**Collected data**.
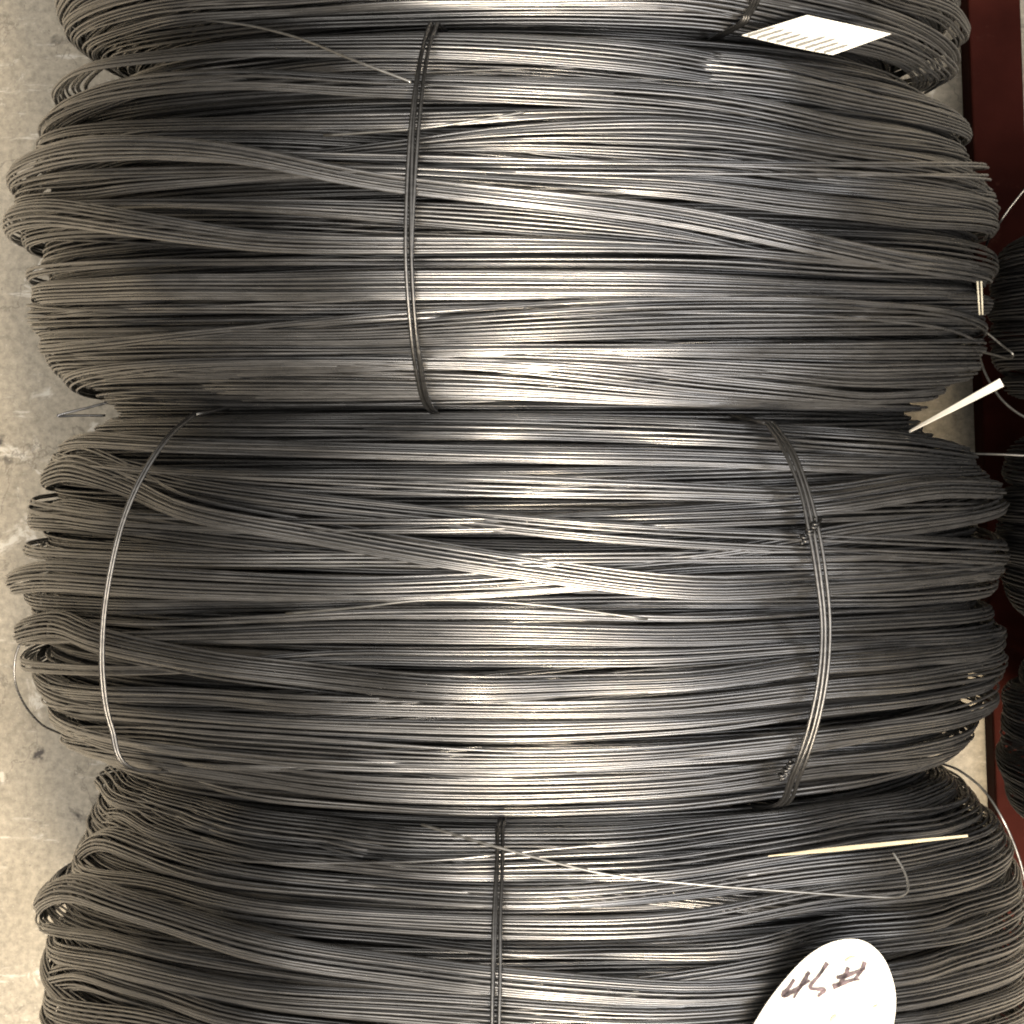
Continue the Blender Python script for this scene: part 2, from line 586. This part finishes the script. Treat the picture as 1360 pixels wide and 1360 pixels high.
def beam():
    h = 0.045
    a = at_z([1288, 1352], [60, 60], h); b = at_z([1318, 1392], [900, 900], h)
    dl = (b[0] - a[0]); dl /= np.linalg.norm(dl)
    wd = 0.5 * (np.linalg.norm(a[1] - a[0]) + np.linalg.norm(b[1] - b[0]))
    side = np.array([-dl[1], dl[0], 0]);
    if side[0] < 0: side = -side
    p0 = a[0] - dl * 1.2; p1 = b[0] + dl * 1.2
    root = empty('steel_beam', (float(p0[0]), float(p0[1]), 0), 'dark red painted steel beam lying on the floor beside the row of coils', 'beam')
    # a channel: web on top, two flanges down
    t = 0.006
    def box(name, s0, s1, z0, z1):
        V = []
        for P in (p0, p1):
            for s_, z in ((s0, z0), (s1, z0), (s1, z1), (s0, z1)):
                q = P + side * s_; V.append((q[0], q[1], z))
        F = [(0, 1, 2, 3), (7, 6, 5, 4), (0, 4, 5, 1), (1, 5, 6, 2), (2, 6, 7, 3), (3, 7, 4, 0)]
        o = mesh_ob(name, V, F, M_BEAM, root, smooth=False)
        bv = o.modifiers.new('bevel', 'BEVEL'); bv.width = 0.0018; bv.segments = 2
        return o
    box('web', 0, wd, h - t, h)
    box('flange', 0, t, 0, h - t)
    box('flange', wd - t, wd, 0, h - t)


beam()

# ------------------------------------------------------------------ the four coils of the near row
GR = 'wire coils standing in the near row'
cA = Coil(0.0, -470, 36, 0.337)
cB = Coil(-0.002, 26, 548, 0.362)
cC = Coil(-0.001, 540, 1100, 0.364)
cD = Coil(0.013, 1092, 1770, 0.366)  # near edge stretched out of view to keep light off the floor

oA = empty('wire_coil', (cA.cx, cA.yc, 0), 'dark steel wire coil at the far end of the row, behind the white printed card', 'wire coil', GR)
oB = empty('wire_coil', (cB.cx, cB.yc, 0), 'grey steel wire coil bound with one straight tie, just in front of the printed card', 'wire coil', GR)
oC = empty('wire_coil', (cC.cx, cC.yc, 0), 'coil of grey steel wire bound with two separate bowed ties, one near each end', 'wire coil', GR)
oD = empty('wire_coil', (cD.cx, cD.yc, 0), 'coil of dark steel wire that carries the round white tag marked 45#', 'wire coil', GR)


T_A = [
    ([(130, 66, 24), (180, 50, 26), (300, 33, 26), (460, 24, 26), (680, 20, 28), (910, 22, 28), (1000, 32, 28), (1100, 62, 30), (1225, 120, 30)], -.2),
    ([(105, 62, 30), (200, 22, 32), (460, 4, 20), (680, -4, 16), (910, -2, 22), (1100, 34, 34), (1243, 108, 34)], .5),
    ([(85, 42, 36), (200, -8, 36), (460, -24, 38), (680, -30, 40), (910, -26, 34), (1100, 0, 34), (1266, 92, 36)], .9),
    ([(72, 15, 40), (200, -45, 40), (460, -66, 40), (680, -72, 40), (910, -64, 40), (1100, -34, 40), (1290, 42, 40)], .5),
    ([(75, -10, 44), (200, -85, 44), (680, -112, 44), (1100, -80, 44), (1275, 10, 44)], 0),
    ([(60, -60, 50), (250, -130, 50), (680, -158, 50), (1100, -116, 50), (1280, -40, 50)], .5),
]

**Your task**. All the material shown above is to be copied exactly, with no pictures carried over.

**Correct result**.
Continue the Blender Python script for this scene: part 2, from line 586. This part finishes the script. Treat the picture as 1360 pixels wide and 1360 pixels high.
def beam():
    h = 0.045
    a = at_z([1288, 1352], [60, 60], h); b = at_z([1318, 1392], [900, 900], h)
    dl = (b[0] - a[0]); dl /= np.linalg.norm(dl)
    wd = 0.5 * (np.linalg.norm(a[1] - a[0]) + np.linalg.norm(b[1] - b[0]))
    side = np.array([-dl[1], dl[0], 0]);
    if side[0] < 0: side = -side
    p0 = a[0] - dl * 1.2; p1 = b[0] + dl * 1.2
    root = empty('steel_beam', (float(p0[0]), float(p0[1]), 0), 'dark red painted steel beam lying on the floor beside the row of coils', 'beam')
    # a channel: web on top, two flanges down
    t = 0.006
    def box(name, s0, s1, z0, z1):
        V = []
        for P in (p0, p1):
            for s_, z in ((s0, z0), (s1, z0), (s1, z1), (s0, z1)):
                q = P + side * s_; V.append((q[0], q[1], z))
        F = [(0, 1, 2, 3), (7, 6, 5, 4), (0, 4, 5, 1), (1, 5, 6, 2), (2, 6, 7, 3), (3, 7, 4, 0)]
        o = mesh_ob(name, V, F, M_BEAM, root, smooth=False)
        bv = o.modifiers.new('bevel', 'BEVEL'); bv.width = 0.0018; bv.segments = 2
        return o
    box('web', 0, wd, h - t, h)
    box('flange', 0, t, 0, h - t)
    box('flange', wd - t, wd, 0, h - t)


beam()

# ------------------------------------------------------------------ the four coils of the near row
GR = 'wire coils standing in the near row'
cA = Coil(0.0, -470, 36, 0.337)
cB = Coil(-0.002, 26, 548, 0.362)
cC = Coil(-0.001, 540, 1100, 0.364)
cD = Coil(0.013, 1092, 1770, 0.366)  # near edge stretched out of view to keep light off the floor

oA = empty('wire_coil', (cA.cx, cA.yc, 0), 'dark steel wire coil at the far end of the row, behind the white printed card', 'wire coil', GR)
oB = empty('wire_coil', (cB.cx, cB.yc, 0), 'grey steel wire coil bound with one straight tie, just in front of the printed card', 'wire coil', GR)
oC = empty('wire_coil', (cC.cx, cC.yc, 0), 'coil of grey steel wire bound with two separate bowed ties, one near each end', 'wire coil', GR)
oD = empty('wire_coil', (cD.cx, cD.yc, 0), 'coil of dark steel wire that carries the round white tag marked 45#', 'wire coil', GR)


T_A = [
    ([(130, 66, 24), (180, 50, 26), (300, 33, 26), (460, 24, 26), (680, 20, 28), (910, 22, 28), (1000, 32, 28), (1100, 62, 30), (1225, 120, 30)], -.2),
    ([(105, 62, 30), (200, 22, 32), (460, 4, 20), (680, -4, 16), (910, -2, 22), (1100, 34, 34), (1243, 108, 34)], .5),
    ([(85, 42, 36), (200, -8, 36), (460, -24, 38), (680, -30, 40), (910, -26, 34), (1100, 0, 34), (1266, 92, 36)], .9),
    ([(72, 15, 40), (200, -45, 40), (460, -66, 40), (680, -72, 40), (910, -64, 40), (1100, -34, 40), (1290, 42, 40)], .5),
    ([(75, -10, 44), (200, -85, 44), (680, -112, 44), (1100, -80, 44), (1275, 10, 44)], 0),
    ([(60, -60, 50), (250, -130, 50), (680, -158, 50), (1100, -116, 50), (1280, -40, 50)], .5),
]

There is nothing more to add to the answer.